Microkhan by Brendan I. Koerner

The Venezuela of Its Day

June 22nd, 2010 · 7 Comments


We’ve been doing our best to work up a healthy antipathy toward Algeria, whose national team we face tomorrow in a must-win World Cup match. As big fans of The Battle of Algiers and longtime observers of the country’s ruinous civil war, our hearts go out to the Algerian generations that have endured so much bloodshed. How can we credibly hate on a nation that has suffered to the Nth degree? (Also, they make some pretty decent wine.)

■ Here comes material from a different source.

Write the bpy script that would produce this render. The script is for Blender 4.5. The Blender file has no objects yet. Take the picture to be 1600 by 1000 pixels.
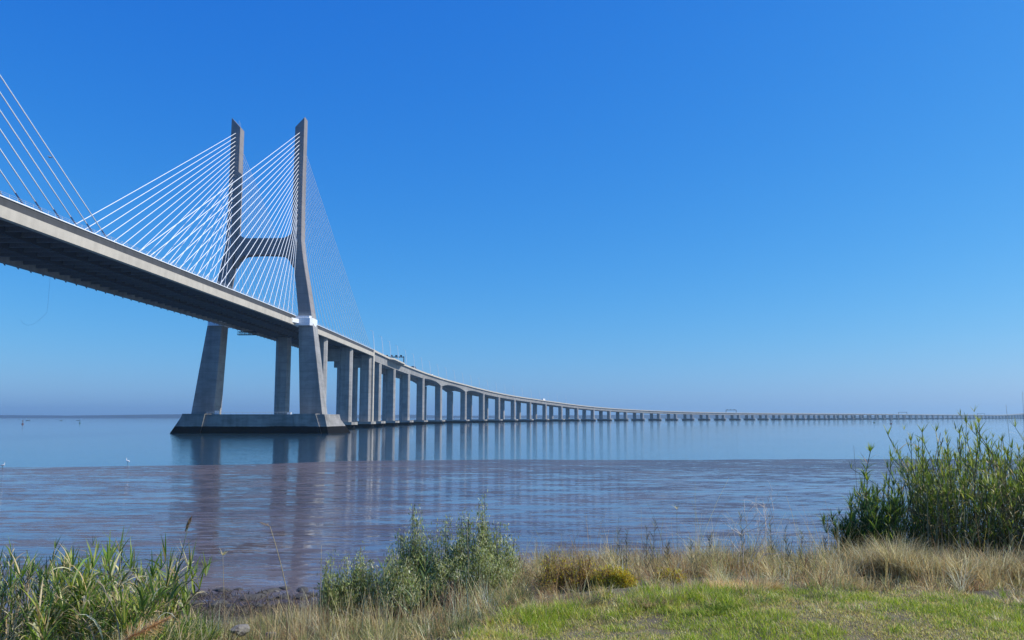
import bpy, math, random
import numpy as np
from mathutils import Vector, Matrix, noise as mn
C = bpy.context.scene.collection
sc = bpy.context.scene
random.seed(7); rng = np.random.default_rng(7)
R = math.radians
# ------------------------------------------------------------------ camera
EYE = 7.5
cam = bpy.data.cameras.new('camera'); co = bpy.data.objects.new('camera', cam); C.objects.link(co)
cam.sensor_width = 36.0; cam.lens = 1320/1600*36; cam.clip_start = 0.1; cam.clip_end = 60000
co.location = (0, 0, EYE); co.rotation_euler = (R(90+6.57), 0, 0); sc.camera = co
# ------------------------------------------------------------------ sky and sun
SUN_EL, SUN_AZ = 41.0, 89.0          # azimuth clockwise from the view direction (+Y)
SKYK = ((.70, 1.8), (.77, .95), (1.0, .40))
w = bpy.data.worlds.new('World'); sc.world = w; w.use_nodes = True
nt = w.node_tree; nt.nodes.clear()
o_ = nt.nodes.new('ShaderNodeOutputWorld'); b_ = nt.nodes.new('ShaderNodeBackground')
sky = nt.nodes.new('ShaderNodeTexSky'); sky.sky_type = 'NISHITA'; sky.sun_disc = False
sky.sun_elevation = R(SUN_EL); sky.sun_rotation = R(SUN_AZ)
sky.air_density = 1.0; sky.dust_density = 0.6; sky.ozone_density = 3.0; sky.altitude = 0
# clear, deep blue autumn air: each channel of the sky follows a = k*(c*S)**g
SKY_S = 0.115
sp = nt.nodes.new('ShaderNodeSeparateColor'); cb = nt.nodes.new('ShaderNodeCombineColor'); nt.links.new(sky.outputs[0], sp.inputs[0])
for ch, (k_, g_) in enumerate(SKYK):
    q1 = nt.nodes.new('ShaderNodeMath'); q1.operation = 'MULTIPLY'; q1.inputs[1].default_value = SKY_S; nt.links.new(sp.outputs[ch], q1.inputs[0])
    q2 = nt.nodes.new('ShaderNodeMath'); q2.operation = 'POWER'; q2.inputs[1].default_value = g_; nt.links.new(q1.outputs[0], q2.inputs[0])
    q3 = nt.nodes.new('ShaderNodeMath'); q3.operation = 'MULTIPLY'; q3.inputs[1].default_value = k_/SKY_S; nt.links.new(q2.outputs[0], q3.inputs[0])
    nt.links.new(q3.outputs[0], cb.inputs[ch])
nt.links.new(cb.outputs[0], b_.inputs['Color'])
b_.inputs['Strength'].default_value = SKY_S
nt.links.new(b_.outputs[0], o_.inputs['Surface'])
sl = bpy.data.lights.new('sun', 'SUN'); sl.energy = 5.0; sl.angle = R(0.55); sl.color = (1.0, 0.95, 0.87)
so = bpy.data.objects.new('sun', sl); C.objects.link(so)
sd = Vector((math.sin(R(SUN_AZ))*math.cos(R(SUN_EL)), math.cos(R(SUN_AZ))*math.cos(R(SUN_EL)), math.sin(R(SUN_EL))))
so.rotation_euler = sd.to_track_quat('Z', 'Y').to_euler(); so.location = (60, 0, 80)
sc.view_settings.view_transform = 'Standard'; sc.view_settings.look = 'None'
sc.view_settings.exposure = 0.0; sc.view_settings.gamma = 1.0
HAZE = 8.5e-5
sc.cycles.max_bounces = 6; sc.cycles.volume_bounces = 0; sc.cycles.transparent_max_bounces = 8

# ------------------------------------------------------------------ helpers
def tag(o, label=None, cat=None, group=None, kind=None):
    if label: o['label'] = label
    if cat: o['category'] = cat
    if group: o['group'] = group
    if kind: o['kind'] = kind
    return o
def empty(name, loc=(0, 0, 0)):
    o = bpy.data.objects.new(name, None); C.objects.link(o); o.location = loc; o.empty_display_size = .1
    return o
class MB:
    def __init__(s): s.v = []; s.f = []
    def add(s, vs, fs):
        n = len(s.v); s.v += [tuple(v) for v in vs]; s.f += [tuple(n+i for i in f) for f in fs]; return s
    def box(s, x0, x1, y0, y1, z0, z1):
        return s.add([(x0,y0,z0),(x1,y0,z0),(x1,y1,z0),(x0,y1,z0),(x0,y0,z1),(x1,y0,z1),(x1,y1,z1),(x0,y1,z1)],
                     [(0,3,2,1),(4,5,6,7),(0,1,5,4),(1,2,6,5),(2,3,7,6),(3,0,4,7)])
    def loft(s, rings, caps=True):
        n = len(rings[0]); vs = [p for r in rings for p in r]; fs = []
        for i in range(len(rings)-1):
            for j in range(n):
                k = (j+1) % n; fs.append((i*n+j, i*n+k, (i+1)*n+k, (i+1)*n+j))
        if caps: fs += [tuple(range(n-1, -1, -1)), tuple((len(rings)-1)*n+j for j in range(n))]
        return s.add(vs, fs)
    def tube(s, pts, rad, n=6):
        pts = [Vector(p) for p in pts]; rings = []
        for i, p in enumerate(pts):
            d = (pts[min(i+1, len(pts)-1)] - pts[max(i-1, 0)]).normalized()
            a = Vector((0, 0, 1)) if abs(d.z) < .95 else Vector((1, 0, 0))
            u = d.cross(a).normalized(); v = d.cross(u)
            r = rad[i] if isinstance(rad, (list, tuple)) else rad
            rings.append([p + (u*math.cos(2*math.pi*k/n) + v*math.sin(2*math.pi*k/n))*r for k in range(n)])
        return s.loft(rings)
    def build(s, name, mat, parent=None, smooth=False):
        me = bpy.data.meshes.new(name); me.from_pydata([tuple(v) for v in s.v], [], s.f); me.update()
        me.materials.append(mat)
        if smooth:
            me.polygons.foreach_set('use_smooth', [True]*len(me.polygons))
        o = bpy.data.objects.new(name, me); C.objects.link(o)
        if parent:
            o.parent = parent
            # meshes are written in world space; parents are empties with a plain offset
            M = Matrix.Identity(4); q = parent; loc = Vector((0, 0, 0))
            while q: loc += q.location; q = q.parent
            me.transform(Matrix.Translation(-loc))
        return o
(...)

To get us in the sporting mood, then, we’ve dug deep into Algeria’s post-revolutionary history. As it turns out, the place was once a hotbed of Soviet-style anti-Americanism, under the successive far-left regimes of Ahmed Ben Bella and Houari Boumediene (above). Time labeled the nation “The Cuba of Africa”, and Algeria’s state-controlled media went to great lengths to brand America as something akin to The Great Satan:

One weekly newspaper showed a picture of beaming Chinese girls from a Chinese film next to a scene from an American film on life in a nudist colony. It commented:

“On one side, humanity in its beauty; on the other, a world of mediocity, vulgarity and stupidity.”

So when our men take the pitch tomorrow, do not think of the ensuing 90-plus minutes as a mere sporting contest. Think of it as our chance for revenge against a nation that once considered us a pack of decadent imperialist curs. If that thought doesn’t get you shouting “U-S-A!” at the top of your lungs every time Jozy Altidore touches the ball, nothing will.

Update American nudists of the early 1960s, thou art avenged.